Cable / Telecom News

SCTE Ontario: Fibre to the home? No pressure here


HAMILTON – Fibre to the home is certainly possible – and from a pure bandwidth point of view, certainly desirable. From an economic point of view, though? Not so much.

And is such a conversion going to happen any time soon here in Canada? Not likely. At least that was the consensus around the lunch table I sat at Tuesday at Carmen’s Banquet Hall in Hamilton during the SCTE Ontario Chapter Winter Technical Conference.

Well over 200 from the technical and engineering side of the cable industry descended on Hamilton to hear 10 speakers wax eloquently about the advantages of fibre to the home, how and when it can be deployed and why it’s a must.

It may well be a must in certain parts of the world, especially perhaps Stateside where Verizon is spending over $20 billion on bringing fibre thisclose to people in order to deliver the quad play – one which includes high definition TV and hundreds of television channels

But in Canada, said the folks from Cogeco Cable, Source Cable and a few suppliers at my lunch table, as long as Bell Canada and Telus, the two dominant telcos, attempt to deliver video without committing to FTTH, there’s little incentive for MSOs to drive fibre so deep when they can continue to hold a bandwidth and speed lead over their competitors with new technology like switched digital and channel bonding.

Having taken part in that conversation at lunch, I felt a little sorry for the presenting suppliers, all of whom built excellent cases for FTTH upgrades, even though FTTH deployments are a ways off for cable, except maybe in brand new subdivisions.

Commscope’s Roy Boylan told attendees that in the U.S. many new home builders insist on fibre to the home when constructing. “They claim it increases the homes’ value,” he said. And cable companies are doing it there because of the competitive threat from the telcos, especially Verizon’s FiOS.

The advantage to today’s fibre overhaul, should cablecos choose to accept such a plan, is that neither the customer premises end – the coaxial cable in the home and set top boxes – nor the CMTS, has to change. Just the cable in the middle – and maybe a repeater along the way.

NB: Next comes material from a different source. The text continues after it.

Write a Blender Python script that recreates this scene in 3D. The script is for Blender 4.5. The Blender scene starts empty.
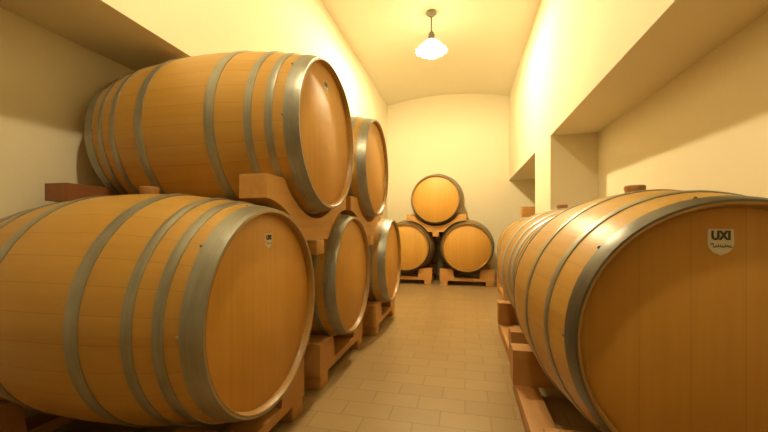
import bpy, bmesh, math, random
from mathutils import Vector
PI = math.pi
random.seed(4)
S = bpy.context.scene
C = S.collection
try:
    S.view_settings.view_transform = 'Standard'
    S.view_settings.look = 'None'
except Exception as e:
    print(e)

# ------------------------------------------------------------------ materials
class NT:
    def __init__(s, name):
        s.m = bpy.data.materials.new(name); s.m.use_nodes = True
        s.n = s.m.node_tree.nodes; s.l = s.m.node_tree.links
        s.b = s.n['Principled BSDF']
    def node(s, t, **kw):
        n = s.n.new(t)
        for k, v in kw.items(): setattr(n, k, v)
        return n
    def link(s, a, b): s.l.new(a, b)
    def math(s, op, a, b=None):
        n = s.node('ShaderNodeMath', operation=op)
        for i, v in enumerate((a, b)):
            if v is None: continue
            if isinstance(v, (int, float)): n.inputs[i].default_value = v
            else: s.link(v, n.inputs[i])
        return n.outputs[0]
    def mix(s, f, a, b, mode='MIX'):
        n = s.node('ShaderNodeMix', data_type='RGBA', blend_type=mode)
        for i, v in ((0, f), (6, a), (7, b)):
            if isinstance(v, (int, float)): n.inputs[i].default_value = v
            elif isinstance(v, tuple): n.inputs[i].default_value = (*v, 1) if len(v) == 3 else v
            else: s.link(v, n.inputs[i])
        return n.outputs[2]
    def noise(s, vec, scale, detail=4, mapping=None):
        if mapping:
            mp = s.node('ShaderNodeMapping'); mp.inputs['Scale'].default_value = mapping
            s.link(vec, mp.inputs[0]); vec = mp.outputs[0]
        n = s.node('ShaderNodeTexNoise'); n.inputs['Scale'].default_value = scale
        n.inputs['Detail'].default_value = detail
        s.link(vec, n.inputs['Vector']); return n.outputs[0]
    def bump(s, h, strength, dist=.01):
        n = s.node('ShaderNodeBump'); n.inputs['Strength'].default_value = strength
        n.inputs['Distance'].default_value = dist
        s.link(h, n.inputs['Height']); s.link(n.outputs[0], s.b.inputs['Normal'])
    def coord(s): return s.node('ShaderNodeTexCoord').outputs['Object']
    def xyz(s, v):
        n = s.node('ShaderNodeSeparateXYZ'); s.link(v, n.inputs[0]); return n.outputs
    def rand(s): return s.node('ShaderNodeObjectInfo').outputs['Random']
    def see_through(s, f):
        """clear-glass share f: lets light pass straight through the frosted glass"""
        out = s.n['Material Output']
        tr = s.node('ShaderNodeBsdfTransparent'); mx = s.node('ShaderNodeMixShader')
        mx.inputs[0].default_value = f
        s.link(s.b.outputs[0], mx.inputs[1]); s.link(tr.outputs[0], mx.inputs[2]); s.link(mx.outputs[0], out.inputs[0])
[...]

“We’re not going to touch the headend. We’re not going to touch the customer premises equipment,” added Boylan, who says he knows MSOs have zero interest in swapping out boxes, altering their provisioning and billing systems and so on.

FTTH – or fibre even a little deeper than it already is among MSOs – is a much more affordable proposition now than it has ever been. In the not so distant past, fibre deployments in the field meant lots of costly, time consuming, fibre splices.

“Now there are fewer field splices,” said Corning’s Mark Conner in his presentation that showed IPTV deployments pass over 9.6 million homes in North America. “With hardened connectors, it’s led to a gradual decline in the costs – and faster deployment… That same technician can now go much faster.”

So maybe deep fibre isn’t quite so far off after all.